Growing up in a small city in Alberta, I was lucky enough to have lived nearly my entire life near a forest’s edge. I’ve spent countless hours sitting by creeks, lying in moss beds,and most enjoyably, running through the trees. It was here, within the woods, I would cultivate my thoughts and ideas. Even more lucky, if you happen to live in Alberta, you’re always a short drive away from the Rocky Mountains. The mountains are a perfect forge of inspiration and imagination. There’s a reason so many adventures revolve around a mountainous setting.

The mountains also hold a treasure trove of stories stolen straight from history. Would you believe that during World War II the British prototyped an aircraft carrier built from ice up in the cold lakes of the Alberta Rockies? Truth is indeed stranger than fiction.

It was also during my time in university that I took a keen interest in World War history, enrolling in several classes focused solely on the topic. That history contained some of the wildest stories that anyone would be hard-pressed to conjure within their imagination alone.

After Blue Isle's completion of Slender: The Arrival, a game based within the forested foothills of Alberta, it was time to begin planning a new game that built off our skills developed from the last title. When tasked with brainstorming ideas for this next game, the answer quickly became quite clear: combine a love for the tranquil woods of the Rocky Mountains with the over-the-top history of the Second World War.
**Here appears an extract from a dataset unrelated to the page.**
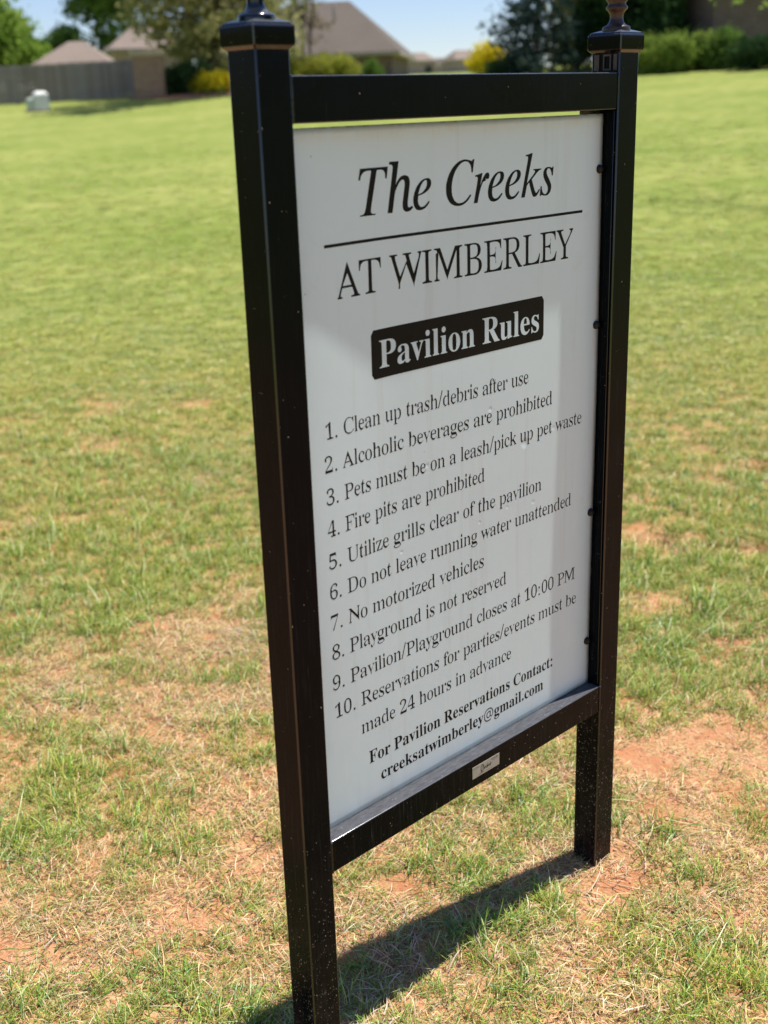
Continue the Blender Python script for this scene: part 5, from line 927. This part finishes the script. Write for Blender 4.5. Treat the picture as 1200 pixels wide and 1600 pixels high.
# ------------------------------------------------------------------ litter at the far post and dry stems
V, F = [], []
r = random.Random(3)
def dry(x, y, L, th, turn, w=0.0016):
    pts = []
    for i in range(8):
        pts.append(Vector((x, y, ground_h(x, y) + 0.004 + 0.008 * math.sin(i / 7 * math.pi))))
        x += L / 7 * math.cos(th); y += L / 7 * math.sin(th); th += turn / 7
    tube(V, F, pts, [w * (1 - 0.6 * i / 7) for i in range(8)], 4)
dry(0.86, -0.10, 0.16, 0.5, 1.2, 0.0024); dry(0.82, -0.16, 0.13, 2.4, -1.0, 0.0018); dry(0.70, -0.05, 0.18, 0.1, 0.9, 0.0018)
for i in range(90):
    bx_, by_, rr = BARE[r.randrange(len(BARE))]
    dry(bx_ + r.gauss(0, rr), by_ + r.gauss(0, rr), r.uniform(0.03, 0.11), r.uniform(0, 6.3), r.uniform(-1.5, 1.5), r.uniform(0.0006, 0.0014))
tag(link('dry_stems', mesh('dry_stems', V, F), plain('dry_stem', (0.62, 0.47, 0.30), 0.8, 0.25, 30)), 'pale dry stems scattered over the bare red soil', 'dry stems', kind='stuff')
V, F = [], []
for i in range(1100):
    bx_, by_, rr = BARE[r.randrange(len(BARE))]
    x, y = bx_ + r.gauss(0, rr * 0.8), by_ + r.gauss(0, rr * 0.8)
    if W - 0.01 < x < W + PW + 0.01 and -0.01 < y < PW + 0.01: continue
    s = r.uniform(0.0015, 0.005) * (2.0 if r.random() < 0.05 else 1); z = ground_h(x, y)
    b = len(V)
    for k in range(6):
        a = k * math.pi / 3; V.append((x + s * math.cos(a) * r.uniform(0.7, 1.2), y + s * math.sin(a) * r.uniform(0.7, 1.2), z - 0.001))
    for k in range(6):
        a = k * math.pi / 3 + 0.3; V.append((x + s * 0.6 * math.cos(a) * r.uniform(0.6, 1.2), y + s * 0.6 * math.sin(a) * r.uniform(0.6, 1.2), z + s * r.uniform(0.5, 0.9)))
    for k in range(6): q = (k + 1) % 6; F.append((b + k, b + q, b + 6 + q, b + 6 + k))
    F.append(tuple(b + 6 + k for k in range(6)))
tag(link('soil_clods', mesh('soil_clods', V, F), plain('soil_clod', (0.58, 0.32, 0.18), 0.95, 0.35, 40)), 'crumbs of red soil lying on the bare patches', 'soil', kind='stuff')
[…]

Naturally we had proven the ability to build large, open forested areas with Slender. And, naturally, we had proven the ability to create a compelling first-person ‘walking simulator’. But what if we did something more than just another run-of-the-mill first-person exploration? What if we could capture a particular feeling? What if we could capture that empowering feeling of running through a forest?

Thus giving rise to the L.E.A.F. suit: An exosuit that would allow a player to truly capture that awesome feeling of flying through the trees. But where would this suit have come from? What else could it do than just run and jump super fast? How can we build more gameplay from it and tie a story into it?

This brought in the military. A military known to historically have had a strong presence in the Rocky Mountains, and with a limited indie budget, a military that had long since abandoned their base and equipment as NPCs are terribly expensive. The World War narrative became a perfect fit. As I began to dig deeply into the Manhattan Project for inspiration, I learned of Robert Oppenheimer’s hindu education and his work in quantum mechanics. These two elements helped evolve the idea of ‘Quantum Immortality’ as a gameplay mechanic, giving rise to the player’s Godhand ability to give and take life energy known as ‘amrita’ from living things to help sustain their immortality. Valley had now grown into something truly special.

It was writing close to home that planted the seed for something that would grow into something very big. What began as a small sapling of an idea soon grew into something much larger, with many branches stretching out in a number of directions. While I began with writing what I knew, it led me down paths that allow me to now know even more. And much like Valley, I too got to grow because of it.